Thursday, June 19, 2008

The Shock Doctrine and Iraq: No Bid Contracts for Oil Companies


Four western oil companies have been slated to steal Iraqi oil through no bid contracts (a la Halliburton). These companies were summarily thrown out of Iraq in 1972 after Saddam Hussein came to power. It is called protecting natural resources instead of handing them over to companies who have no interest in that part of the world outside of profiting from it. I am not defending Saddam Hussein's policies of genocide and his own brand of imperialism, but the transparency with which this move comes is unconscionable.

In 1972 Hussein nationalized the oil much like Hugo Chavez in Venezuela and Evo Morales in Bolivia, two men and two countries maligned by the west for no other reason than stopping the mindboggling profits of oil companies. Wonder why there are high oil prices? Because privatization is in jeopardy, pure and simple.

Now Exxon Mobil, Shell, Total and BP — the original partners in the Iraq Petroleum Company — along with Chevron and a number of smaller oil companies, are in talks with Iraq’s Oil Ministry for no-bid contracts to service Iraq’s largest fields, according to ministry officials, oil company officials and an American diplomat. The deals, expected to be announced on June 30, will lay the foundation for the first commercial work for the major companies in Iraq since the American invasion, and open a new and potentially lucrative country for their operations.

What is the Shock Doctrine? In short the theory goes as such: Corporations wait for a disaster (or orchestrate one like a coup), like Katrina, September 11th or say a preemptive war so that the economy tanks and the sharks move in. The shock of the crisis in Iraq to push through a further privatization agenda. But, the biggest crime is that politicians are in bed with the corporations and allow them to steal our oil.

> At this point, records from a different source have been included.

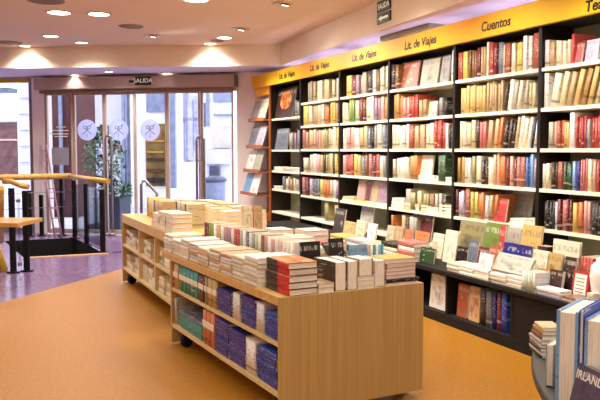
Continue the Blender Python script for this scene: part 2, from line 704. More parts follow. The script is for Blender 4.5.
# door leaves: (left px, right px, decal px)
LEAF = [(46, 73, None, 'brown-backed fixed leaf beside the white pillar', 0),
        (73, 104, 87, 'second leaf from the pillar, first with a round decal', .03),
        (104, 135, 118.5, 'third leaf from the pillar, in front of the potted tree', .03),
        (135, 168, 150, 'fourth leaf from the pillar, decal before the brown shopfront', -.04),
        (168, 201, None, 'fifth leaf from the pillar, plain glass left of the loop handle', -.04),
        (201, 233.5, None, 'fixed leaf beside the bookcase wall, with the loop handle', 0)]
for i, (a, b, dec, lab, off) in enumerate(LEAF):
    u0, u1 = du(a), du(b)
    d_ = link('door_%d' % (i + 1), None)
    d_.matrix_world = dm
    d_['kind'] = 'structure'
    d_['label'] = 'glass door: ' + lab
    fm = 'bronze'
    fw = .045
    dbox('door_stile', fm, u0, u0 + fw, off - .02, off + .03, .012, DH, .004, d_)
    dbox('door_stile', fm, u1 - fw * .6, u1 - .004, off - .02, off + .03, .012, DH, .004, d_)
    dbox('door_rail', fm, u0 + fw, u1 - fw * .6, off - .02, off + .03, .012, .09, .004, d_)
    dbox('door_rail', fm, u0 + fw, u1 - fw * .6, off - .02, off + .03, DH - .05, DH, .004, d_)
    dbox('glass_pane', 'glass', u0 + fw, u1 - fw * .6, off, off + .008, .09, DH - .05, 0, d_)
    if dec:
        cu_, cz = D.hit(dec, 130, off - .004)
        bm = bmesh.new()
        lathe(bm, [(0, 0), (.185, 0), (.185, .002), (0, .002)], 40)
        disc = finish(bm, 'round_decal', 'decal', d_)
        disc.rotation_euler = (pi / 2, 0, 0)
        disc.location = (cu_, off - .002, cz)
        bm = bmesh.new()
        # line figure: two loops above, two splayed strokes below
        for sx in (-1, 1):
            pts = [(sx * .035 + .03 * cos(q), .045 + .026 * sin(q), 0) for q in [k * pi / 6 for k in range(13)]]
            tube(bm, pts, .0055, 5)
            tube(bm, [(sx * .02, .02, 0), (-sx * .03, -.03, 0), (-sx * .085, -.075, 0)], .006, 5)
        tube(bm, [(.05, .07, 0), (.1, .1, 0)], .005, 5)
        tube(bm, [(0, -.05, 0), (0, -.13, 0)], .004, 5)
        fg = finish(bm, 'line_figure', 'ink', disc)
        fg.location = (0, 0, .004)
    if a == 46:
        # notices on the first leaf
        z0, z1 = dz(60, 165), dz(60, 147.5)
        dbox('posted_sheet', plain('grey_sheet', '#9d9dab', .6), du(52), du(68.5), -.006, -.003, z0, z1, 0, d_)
        for k, (ya, xa, xb) in enumerate(((127, 57, 66), (130.5, 53, 69), (134, 50, 69), (136.5, 55, 68))):
            z = dz(60, ya)
            dbox('vinyl_line', 'print_white', du(xa), du(xb), -.006, -.004, z - .009, z + .009, 0, d_)


def loop_handle(px0, px1, ytop, label, v):
    u0, z1 = D.hit(px0, ytop + 4, v)
    u1, _ = D.hit(px1, ytop + 4, v)
    t = thing('door_handle_loop', label, 'door handle', D, (u0 + u1) / 2, v, 0)
    w = (u1 - u0) / 2
    pts = [(-w, 0, .06), (-w, 0, z1)]
    pts += [(-w * cos(k * pi / 8), 0, z1 + w * .8 * sin(k * pi / 8)) for k in range(1, 8)]
    pts += [(w, 0, z1), (w, 0, .06)]
    bm = bmesh.new()
    tube(bm, pts, .022, 8)
    finish(bm, 'bent_tube', 'steel', t)
    bm = bmesh.new()
    zc = dz(px0, 160)
    tube(bm, [(-w, 0, zc), (w, 0, zc)], .012, 6)
    finish(bm, 'cross_bar', 'steel', t)
    for sx in (-w, w):
        bm = bmesh.new()
        lathe(bm, [(0, 0), (.05, 0), (.05, .05), (.03, .06), (0, .06)], 14)
        f = finish(bm, 'floor_socket', 'steel', t)
        f.location = (sx, 0, .0)


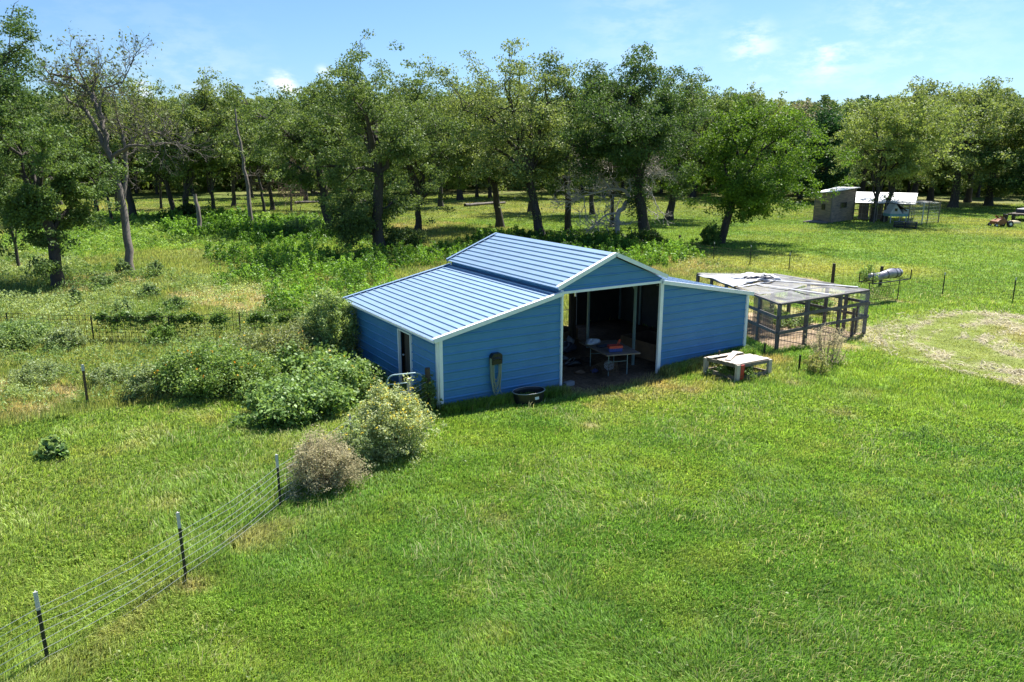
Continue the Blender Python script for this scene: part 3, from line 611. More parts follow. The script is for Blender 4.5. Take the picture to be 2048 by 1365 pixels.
# ================================================================== the blue barn
WL, WC, WR, LB = 3.683, 3.537, 3.736, 6.304
X1, X2, X3 = WL, WL+WC, WL+WC+WR
HE, HER, HT, HC, HR = 1.82, 1.93, 2.60, 2.79, 3.50
OV, EX = .085, .17
barn = empty('barn', (0, 0, 0), 0, 'blue metal barn with raised centre roof, two side sheds and white trim', 'barn')
ZB = -.28
def clipx(poly, z):
    "x-extent of a convex outline [(x,z)...] at height z"
    xs = []
    for i in range(len(poly)):
        (x0, z0), (x1, z1) = poly[i], poly[(i+1) % len(poly)]
        if (z0-z)*(z1-z) < 0: xs.append(x0+(x1-x0)*(z-z0)/(z1-z0))
    return (min(xs), max(xs)) if len(xs) >= 2 else None
def wall_panel(name, polys, mapf, nrm, z0, mat=M['blue'], th=.03):
    """sheet wall: polys of (s,z) outlines, mapf(s,z,out)->xyz; ribs every 0.2286"""
    m = MB(); inner = []
    for poly in polys:
        inner.append(len(m.f)+1)
        n = len(poly); m.add([mapf(s, z, 0) for s, z in poly]+[mapf(s, z, -th) for s, z in poly], [tuple(range(n)), tuple(range(2*n-1, n-1, -1))]+[(i, i+n, (i+1) % n+n, (i+1) % n) for i in range(n)])
        zmin = min(z for s, z in poly); zmax = max(z for s, z in poly)
        k = math.floor((zmin-z0)/.2286)
        while z0+k*.2286 < zmax:
            zz = z0+k*.2286; k += 1
            for dz, hw, ht, dep in ((0, .034, .012, .020), (.076, .012, .006, .002), (.152, .012, .006, .002)):
                zc = zz+dz
                if zc-hw < zmin or zc+hw > zmax: continue
                a, b_ = clipx(poly, zc-hw), clipx(poly, zc+hw)
                if not a or not b_: continue
                s0, s1 = max(a[0], b_[0])+.002, min(a[1], b_[1])-.002
                if s1-s0 < .05: continue
                m.add([mapf(s, z, o) for s in (s0, s1) for z, o in ((zc-hw, -.001), (zc-ht, dep), (zc+ht, dep), (zc+hw, -.001))], [(0, 1, 5, 4), (1, 2, 6, 5), (2, 3, 7, 6), (3, 0, 4, 7), (0, 3, 2, 1), (4, 5, 6, 7)])
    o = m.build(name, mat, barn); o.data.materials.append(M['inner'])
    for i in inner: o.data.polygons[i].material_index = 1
    return o
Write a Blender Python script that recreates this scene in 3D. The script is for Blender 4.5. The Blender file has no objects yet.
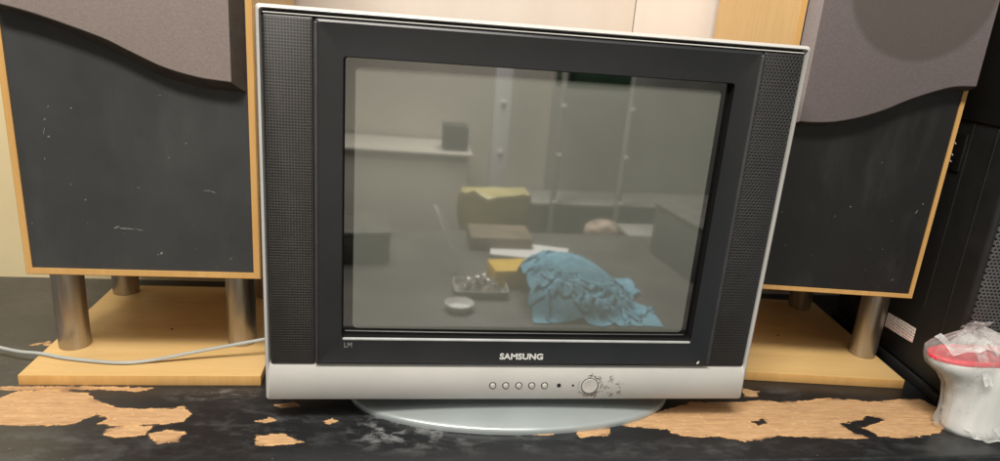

A case in point, the democrats, not the Republicans just passed a bill to fund the continuation of the Iraq war with no withdrawal date whatsoever. It is not just Republicans in bed with these corporations. After all the Iraq oil law was one of the benchmarks of the surge for which most democrats agreed and signed on to the Oil Law that said we should hand over Iraqi oil to western corporations.

This is not new, but a key benchmark of the surge seems to have succeeded, steal the Iraqi oil. The problem is Iraq is still a very divided country and if the people of Iraq are united on one issue it is this one. Keep the imperialists out. I cannot see this selling well with the Iraqi people and with Muqtadr Al Sadr beginning a new offensive and pulling from the elections this fall, this is not going to be pretty.

But, here is to the multinationalists and the fascists and your lack of transparency. Not only do they think we are dumb, they know it. All of us, Americans and Europeans alike. Who cares? It isn't our country. Maybe we will have $2 a gallon gas again. That is worth the price of a million dead Iraqis, huh?

1 comment:

Anonymous said...

I was about to write about this. Great job discussing a topic that needs to be on the cover of every paper, but won't be. Because they are in league, in bed and owned by huge corporations like Exxon, Shell, etc.

The US government, which could not immediately get the oil companies into Iraq, has finally got back on their always-planned schedule...to get the oil out of their conquered country...after 30 years of having to watch the dictator Saddam laugh in their collective faces as he used the money for whatever the hell he wanted. Like building palaces, torture chambers, as well as one of the greatest library systems in the Middle East.

Now, after the blood of hundreds of thousands of people has been shed (and continues to be shed), the real dictators of the world are back into Iraq.